What’s economic inequality?
Economists talk about two types of economic inequality: wealth and income inequality.
Income inequality looks at how big the differences in what people get paid are in the economy.¹ Income can means wages, but also all the earnings people make from owning shares, rent and profits from selling companies. Over the last few decades, income inequality within countries has been rising.² The top earners are earning more and more, while average earners are seeing their wages stagnating or rising at a lower rate.
Income inequality doesn’t cover all the bases of how people’s economic situations can differ, however. Another term is wealth inequality. Wealth inequality measures how a small group of people in the world own most of the worlds stuff. This stuff can be everything from homes and cars, to financial assets and shares in businesses. People can be ‘wealthier’ without necessarily increasing their income, for instance by owning assets like buying a share of a business or owning a house.
Wealth inequality has huge and has only been increasing over the last few years. Oxfam reported that in 2016, we live in a world where the wealthiest 62 people own as much as the poorest half of the world's population. In 2010, it was the top 388 people and last year the top 80.³
But it’s not just about the money.

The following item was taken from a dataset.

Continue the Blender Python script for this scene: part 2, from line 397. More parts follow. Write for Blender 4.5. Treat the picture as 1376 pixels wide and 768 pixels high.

Even if we all started with the same income and wealth, inequality would still be there, for reasons that economics might not always take into account. Someone with certain physical disabilities might need much to invest in much more infrastructure around them - ramps, lifts, wheelchairs - than an able-bodied person in the same financial situation. A single parent living in a society with no public social care would have a much harder trade-off to make between caring for their child and going to work than a single parent on the same income in a society with a bigger social care sector. So when it comes to economic inequality, the problem runs deeper than just differences in our finances.